The pool area is compact, more plunge than lap, but the water is kept cool enough to shock you back to life after a day walking the old town. Sun loungers are the padded kind, not the plastic rental chairs that plague Turkey's coast, and there are enough of them that the territorial towel-at-dawn routine never materializes. I'll confess something: I have a low tolerance for hotels that try to be everything — spa, nightclub, cultural institution, restaurant empire. The Afflon doesn't try. It offers a pool, a terrace, good rooms, and a location that puts you fifteen minutes from the old harbor on foot. The restraint is the point.

If there's a weakness, it's in the details that betray the property's relative youth. Some fixtures feel like they were chosen from a catalog rather than curated — a bathroom mirror that's slightly too small for the vanity, a minibar whose hum you'll hear if the room falls truly silent. These are not dealbreakers. They're the kinds of things you notice on night two, when the honeymoon of arrival fades and you start living in a space rather than admiring it.
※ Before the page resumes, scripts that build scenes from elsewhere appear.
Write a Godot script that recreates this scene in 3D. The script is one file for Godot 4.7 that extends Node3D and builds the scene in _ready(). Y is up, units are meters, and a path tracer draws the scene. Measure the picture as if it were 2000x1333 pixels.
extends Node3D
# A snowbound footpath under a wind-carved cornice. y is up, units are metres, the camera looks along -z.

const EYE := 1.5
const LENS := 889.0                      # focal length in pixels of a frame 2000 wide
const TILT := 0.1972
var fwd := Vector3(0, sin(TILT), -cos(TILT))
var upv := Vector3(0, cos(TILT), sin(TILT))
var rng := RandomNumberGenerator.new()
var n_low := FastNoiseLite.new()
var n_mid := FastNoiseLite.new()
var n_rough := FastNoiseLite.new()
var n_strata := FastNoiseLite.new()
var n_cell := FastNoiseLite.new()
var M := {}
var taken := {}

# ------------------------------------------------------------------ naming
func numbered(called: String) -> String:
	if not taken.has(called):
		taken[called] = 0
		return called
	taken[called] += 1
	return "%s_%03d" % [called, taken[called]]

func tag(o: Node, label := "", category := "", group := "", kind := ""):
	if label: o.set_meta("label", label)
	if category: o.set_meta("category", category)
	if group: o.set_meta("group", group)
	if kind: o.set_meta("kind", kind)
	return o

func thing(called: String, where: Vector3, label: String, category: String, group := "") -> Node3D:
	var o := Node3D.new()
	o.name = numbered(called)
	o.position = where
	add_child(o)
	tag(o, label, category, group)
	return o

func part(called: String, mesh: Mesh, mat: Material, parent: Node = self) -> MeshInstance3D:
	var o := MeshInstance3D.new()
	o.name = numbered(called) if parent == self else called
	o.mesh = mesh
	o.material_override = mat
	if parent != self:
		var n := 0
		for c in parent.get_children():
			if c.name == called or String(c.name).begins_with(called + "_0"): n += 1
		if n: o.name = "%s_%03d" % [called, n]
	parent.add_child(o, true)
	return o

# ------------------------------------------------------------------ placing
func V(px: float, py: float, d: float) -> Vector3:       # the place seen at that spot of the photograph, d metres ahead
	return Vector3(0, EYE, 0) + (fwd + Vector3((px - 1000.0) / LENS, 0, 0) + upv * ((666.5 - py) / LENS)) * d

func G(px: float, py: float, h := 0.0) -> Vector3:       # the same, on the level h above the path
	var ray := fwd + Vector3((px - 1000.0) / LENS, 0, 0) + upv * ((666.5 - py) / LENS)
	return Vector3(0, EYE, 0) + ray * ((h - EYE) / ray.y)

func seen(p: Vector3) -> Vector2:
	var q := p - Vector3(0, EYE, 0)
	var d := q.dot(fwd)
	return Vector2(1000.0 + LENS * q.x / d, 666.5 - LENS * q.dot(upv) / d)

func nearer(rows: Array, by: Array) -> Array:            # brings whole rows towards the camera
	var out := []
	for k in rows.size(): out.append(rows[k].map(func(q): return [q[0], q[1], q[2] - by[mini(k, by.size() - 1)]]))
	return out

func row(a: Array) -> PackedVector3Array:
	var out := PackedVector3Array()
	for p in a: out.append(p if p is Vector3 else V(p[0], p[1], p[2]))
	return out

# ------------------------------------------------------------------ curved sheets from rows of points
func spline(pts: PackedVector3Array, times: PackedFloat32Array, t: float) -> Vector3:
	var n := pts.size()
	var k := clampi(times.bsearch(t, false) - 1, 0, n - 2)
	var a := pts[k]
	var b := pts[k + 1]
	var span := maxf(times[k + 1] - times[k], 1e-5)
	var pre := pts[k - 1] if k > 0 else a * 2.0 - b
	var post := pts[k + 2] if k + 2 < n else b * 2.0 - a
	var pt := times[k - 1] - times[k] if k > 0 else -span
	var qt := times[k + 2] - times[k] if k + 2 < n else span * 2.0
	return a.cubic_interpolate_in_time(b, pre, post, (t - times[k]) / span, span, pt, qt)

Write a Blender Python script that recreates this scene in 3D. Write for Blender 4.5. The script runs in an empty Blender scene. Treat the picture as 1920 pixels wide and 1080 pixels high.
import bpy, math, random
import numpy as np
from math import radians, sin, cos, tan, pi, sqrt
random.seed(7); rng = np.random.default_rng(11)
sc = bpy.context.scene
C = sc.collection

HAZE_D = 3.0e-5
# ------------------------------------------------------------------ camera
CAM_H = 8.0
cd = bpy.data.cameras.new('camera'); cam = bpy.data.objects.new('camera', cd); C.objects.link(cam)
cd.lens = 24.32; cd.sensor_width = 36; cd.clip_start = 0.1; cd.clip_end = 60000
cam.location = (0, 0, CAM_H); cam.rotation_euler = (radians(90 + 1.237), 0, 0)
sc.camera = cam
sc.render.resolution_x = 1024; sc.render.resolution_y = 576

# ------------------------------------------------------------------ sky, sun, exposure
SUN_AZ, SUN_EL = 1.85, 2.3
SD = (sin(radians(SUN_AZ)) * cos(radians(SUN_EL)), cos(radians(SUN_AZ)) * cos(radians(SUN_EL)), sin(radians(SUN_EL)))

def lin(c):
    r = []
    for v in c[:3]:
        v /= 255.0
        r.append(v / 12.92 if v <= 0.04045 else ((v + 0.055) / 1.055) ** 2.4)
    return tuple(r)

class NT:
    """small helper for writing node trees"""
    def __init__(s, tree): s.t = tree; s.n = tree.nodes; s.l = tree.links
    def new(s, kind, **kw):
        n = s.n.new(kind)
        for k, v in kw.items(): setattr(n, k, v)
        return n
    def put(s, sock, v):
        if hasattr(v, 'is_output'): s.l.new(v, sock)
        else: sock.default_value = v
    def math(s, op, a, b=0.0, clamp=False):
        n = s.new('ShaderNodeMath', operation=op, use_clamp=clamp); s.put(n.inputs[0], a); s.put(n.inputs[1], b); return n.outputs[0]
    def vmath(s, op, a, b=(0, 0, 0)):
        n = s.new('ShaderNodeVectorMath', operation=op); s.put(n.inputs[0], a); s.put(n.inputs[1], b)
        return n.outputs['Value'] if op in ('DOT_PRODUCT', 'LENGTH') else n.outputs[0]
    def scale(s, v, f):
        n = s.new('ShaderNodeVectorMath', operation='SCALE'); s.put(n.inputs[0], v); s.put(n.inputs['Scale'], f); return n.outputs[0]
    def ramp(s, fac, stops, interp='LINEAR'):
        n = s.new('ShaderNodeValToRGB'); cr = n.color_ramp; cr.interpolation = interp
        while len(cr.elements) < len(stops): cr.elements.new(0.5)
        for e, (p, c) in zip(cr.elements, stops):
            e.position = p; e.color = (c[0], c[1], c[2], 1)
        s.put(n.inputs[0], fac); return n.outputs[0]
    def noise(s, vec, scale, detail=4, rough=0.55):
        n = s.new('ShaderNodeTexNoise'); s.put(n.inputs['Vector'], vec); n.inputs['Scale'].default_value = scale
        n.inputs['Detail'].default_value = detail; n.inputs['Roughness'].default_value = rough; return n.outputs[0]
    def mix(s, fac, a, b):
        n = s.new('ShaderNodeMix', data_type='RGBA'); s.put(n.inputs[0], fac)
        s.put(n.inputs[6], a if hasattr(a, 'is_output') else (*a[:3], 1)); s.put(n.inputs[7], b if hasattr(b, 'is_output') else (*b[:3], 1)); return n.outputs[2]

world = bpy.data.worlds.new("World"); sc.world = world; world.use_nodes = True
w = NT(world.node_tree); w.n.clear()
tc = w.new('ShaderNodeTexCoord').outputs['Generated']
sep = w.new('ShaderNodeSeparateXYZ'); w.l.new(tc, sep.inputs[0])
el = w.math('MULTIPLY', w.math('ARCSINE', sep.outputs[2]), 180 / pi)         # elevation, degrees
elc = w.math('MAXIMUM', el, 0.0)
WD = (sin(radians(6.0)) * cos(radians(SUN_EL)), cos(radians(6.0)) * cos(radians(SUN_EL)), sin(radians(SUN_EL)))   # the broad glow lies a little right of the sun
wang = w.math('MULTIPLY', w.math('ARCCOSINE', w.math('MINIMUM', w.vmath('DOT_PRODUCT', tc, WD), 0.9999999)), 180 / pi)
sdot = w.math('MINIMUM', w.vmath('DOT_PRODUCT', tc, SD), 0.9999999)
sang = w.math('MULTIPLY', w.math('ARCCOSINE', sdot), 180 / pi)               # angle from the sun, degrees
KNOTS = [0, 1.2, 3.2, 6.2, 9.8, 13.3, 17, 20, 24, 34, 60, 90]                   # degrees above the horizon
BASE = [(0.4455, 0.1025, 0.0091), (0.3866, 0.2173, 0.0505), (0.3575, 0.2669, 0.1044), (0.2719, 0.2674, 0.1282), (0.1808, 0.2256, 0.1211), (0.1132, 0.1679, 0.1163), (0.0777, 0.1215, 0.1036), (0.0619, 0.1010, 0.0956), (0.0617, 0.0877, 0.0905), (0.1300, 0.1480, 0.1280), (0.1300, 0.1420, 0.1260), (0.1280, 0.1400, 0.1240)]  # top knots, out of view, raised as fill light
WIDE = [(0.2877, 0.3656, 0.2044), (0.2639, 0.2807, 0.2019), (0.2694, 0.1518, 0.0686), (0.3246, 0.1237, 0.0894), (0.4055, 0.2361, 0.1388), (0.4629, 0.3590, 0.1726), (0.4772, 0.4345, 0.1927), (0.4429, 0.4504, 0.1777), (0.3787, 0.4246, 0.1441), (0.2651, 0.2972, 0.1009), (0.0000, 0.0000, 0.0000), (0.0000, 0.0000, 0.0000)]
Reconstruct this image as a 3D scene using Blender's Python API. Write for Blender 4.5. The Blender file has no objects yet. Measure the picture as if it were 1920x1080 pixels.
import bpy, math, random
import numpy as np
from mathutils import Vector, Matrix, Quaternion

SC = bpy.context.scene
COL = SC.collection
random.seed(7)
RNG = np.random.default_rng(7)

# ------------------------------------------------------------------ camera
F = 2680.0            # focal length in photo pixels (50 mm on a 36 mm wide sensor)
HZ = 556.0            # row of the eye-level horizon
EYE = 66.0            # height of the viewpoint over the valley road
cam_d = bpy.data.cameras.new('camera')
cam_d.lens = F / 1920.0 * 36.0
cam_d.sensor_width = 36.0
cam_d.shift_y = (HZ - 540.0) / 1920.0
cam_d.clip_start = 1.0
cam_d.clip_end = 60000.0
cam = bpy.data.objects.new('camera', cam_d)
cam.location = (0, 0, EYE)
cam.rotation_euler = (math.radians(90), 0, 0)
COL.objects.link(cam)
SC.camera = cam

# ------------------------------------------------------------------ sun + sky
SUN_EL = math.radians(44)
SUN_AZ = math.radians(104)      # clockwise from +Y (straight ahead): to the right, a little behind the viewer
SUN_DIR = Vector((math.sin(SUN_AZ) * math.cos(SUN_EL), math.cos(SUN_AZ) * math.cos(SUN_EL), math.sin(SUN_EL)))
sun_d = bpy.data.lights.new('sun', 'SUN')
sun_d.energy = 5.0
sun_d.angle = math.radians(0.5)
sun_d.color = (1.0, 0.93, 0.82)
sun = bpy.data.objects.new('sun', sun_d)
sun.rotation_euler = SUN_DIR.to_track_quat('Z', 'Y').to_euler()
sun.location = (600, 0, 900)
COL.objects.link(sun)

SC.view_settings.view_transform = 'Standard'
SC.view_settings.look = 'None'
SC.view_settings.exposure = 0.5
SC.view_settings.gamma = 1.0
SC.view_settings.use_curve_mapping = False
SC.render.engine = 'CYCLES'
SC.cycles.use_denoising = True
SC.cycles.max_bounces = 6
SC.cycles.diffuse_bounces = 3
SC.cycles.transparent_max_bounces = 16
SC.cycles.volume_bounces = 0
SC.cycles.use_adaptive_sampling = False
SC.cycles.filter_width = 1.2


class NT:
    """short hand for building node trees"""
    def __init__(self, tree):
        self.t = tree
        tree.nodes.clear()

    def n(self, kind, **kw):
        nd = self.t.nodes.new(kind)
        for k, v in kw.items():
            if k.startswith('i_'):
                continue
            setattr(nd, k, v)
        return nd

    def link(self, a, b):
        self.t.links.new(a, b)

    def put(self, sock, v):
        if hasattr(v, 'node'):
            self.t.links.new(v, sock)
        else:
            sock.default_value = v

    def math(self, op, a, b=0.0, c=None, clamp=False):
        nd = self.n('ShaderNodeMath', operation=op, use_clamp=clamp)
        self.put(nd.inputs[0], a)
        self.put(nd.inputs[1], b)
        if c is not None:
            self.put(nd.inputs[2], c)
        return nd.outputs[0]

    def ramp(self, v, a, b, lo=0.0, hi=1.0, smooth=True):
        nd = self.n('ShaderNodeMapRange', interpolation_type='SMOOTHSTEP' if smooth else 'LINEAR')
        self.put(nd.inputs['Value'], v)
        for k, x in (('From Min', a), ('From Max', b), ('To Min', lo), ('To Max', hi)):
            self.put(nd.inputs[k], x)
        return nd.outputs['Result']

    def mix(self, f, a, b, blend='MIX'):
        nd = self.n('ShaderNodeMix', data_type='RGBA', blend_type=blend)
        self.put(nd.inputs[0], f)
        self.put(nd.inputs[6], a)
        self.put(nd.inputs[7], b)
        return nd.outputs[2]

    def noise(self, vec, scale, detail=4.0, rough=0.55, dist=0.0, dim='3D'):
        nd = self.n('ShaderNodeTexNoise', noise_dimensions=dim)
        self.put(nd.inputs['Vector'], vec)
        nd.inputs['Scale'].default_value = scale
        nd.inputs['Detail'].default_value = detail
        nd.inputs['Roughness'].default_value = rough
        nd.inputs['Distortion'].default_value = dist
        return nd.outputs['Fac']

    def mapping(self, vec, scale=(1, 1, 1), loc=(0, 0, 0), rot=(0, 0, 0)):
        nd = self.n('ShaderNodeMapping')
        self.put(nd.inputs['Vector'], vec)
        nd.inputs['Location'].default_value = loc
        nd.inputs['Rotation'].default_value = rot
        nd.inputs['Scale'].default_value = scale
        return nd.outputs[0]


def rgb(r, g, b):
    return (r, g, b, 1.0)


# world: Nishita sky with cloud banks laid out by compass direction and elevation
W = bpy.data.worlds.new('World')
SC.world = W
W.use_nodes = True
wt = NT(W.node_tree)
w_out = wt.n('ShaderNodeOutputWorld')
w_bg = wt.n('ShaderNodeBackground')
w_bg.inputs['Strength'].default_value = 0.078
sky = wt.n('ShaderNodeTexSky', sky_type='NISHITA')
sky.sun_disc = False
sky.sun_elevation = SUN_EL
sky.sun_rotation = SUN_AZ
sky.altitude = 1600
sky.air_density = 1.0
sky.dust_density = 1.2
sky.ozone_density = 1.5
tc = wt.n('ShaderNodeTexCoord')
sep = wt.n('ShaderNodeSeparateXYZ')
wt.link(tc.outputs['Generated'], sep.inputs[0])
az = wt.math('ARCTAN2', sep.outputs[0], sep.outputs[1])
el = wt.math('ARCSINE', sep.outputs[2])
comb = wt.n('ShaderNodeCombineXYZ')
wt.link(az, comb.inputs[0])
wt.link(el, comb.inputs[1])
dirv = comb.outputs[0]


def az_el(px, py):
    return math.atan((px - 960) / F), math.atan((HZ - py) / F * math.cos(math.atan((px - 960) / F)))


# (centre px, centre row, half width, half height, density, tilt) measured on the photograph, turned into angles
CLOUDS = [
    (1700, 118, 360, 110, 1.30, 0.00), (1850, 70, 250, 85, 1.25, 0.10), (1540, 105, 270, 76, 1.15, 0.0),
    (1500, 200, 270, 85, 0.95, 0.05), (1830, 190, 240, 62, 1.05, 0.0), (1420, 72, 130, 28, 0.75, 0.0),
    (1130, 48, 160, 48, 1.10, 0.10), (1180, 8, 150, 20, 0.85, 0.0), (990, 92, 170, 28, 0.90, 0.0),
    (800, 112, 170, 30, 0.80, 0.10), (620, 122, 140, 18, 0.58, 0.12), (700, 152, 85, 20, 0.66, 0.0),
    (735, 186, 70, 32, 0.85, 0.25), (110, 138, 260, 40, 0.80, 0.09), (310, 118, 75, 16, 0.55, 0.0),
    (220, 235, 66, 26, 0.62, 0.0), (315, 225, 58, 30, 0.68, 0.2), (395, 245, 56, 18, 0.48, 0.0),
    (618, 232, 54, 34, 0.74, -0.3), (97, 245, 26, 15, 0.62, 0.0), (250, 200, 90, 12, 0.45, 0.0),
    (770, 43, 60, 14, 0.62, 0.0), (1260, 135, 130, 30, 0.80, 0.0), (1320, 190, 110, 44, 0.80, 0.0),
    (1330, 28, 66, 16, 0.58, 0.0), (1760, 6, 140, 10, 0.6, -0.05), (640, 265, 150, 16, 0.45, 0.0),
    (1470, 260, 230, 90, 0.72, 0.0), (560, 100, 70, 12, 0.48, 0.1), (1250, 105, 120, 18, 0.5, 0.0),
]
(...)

But they keep the Afflon from the rarefied air of properties twice its price, and honestly, that accessibility is part of its appeal.

What Stays

After checkout, what remains is not the room or the pool or even the breakfast. It's a specific moment on the terrace at dusk — the sun dropping behind the Beydağları range, the sea turning from blue to pewter to something close to black, and the city below beginning to glow amber, one streetlight at a time. You watch Antalya become a different place in the span of twenty minutes, and you do it from a chair that costs nothing extra to sit in.

This is a hotel for travelers who want Antalya the city, not Antalya the resort — couples who'd rather walk to a kebab shop in Kaleiçi than eat at a buffet, solo travelers who value a quiet room over programmed entertainment. It is not for families seeking waterslides or guests who measure a stay by thread count and turndown chocolates.

Rooms start around 99 US$ per night in shoulder season, breakfast included — the kind of rate that makes you wonder what, exactly, the beachfront megaresorts are charging for. The answer, of course, is proximity to sand. Here, you trade that for altitude, and the exchange feels generous.

One streetlight at a time, the city below you becomes someone else's evening. You stay on the terrace a little longer than you planned.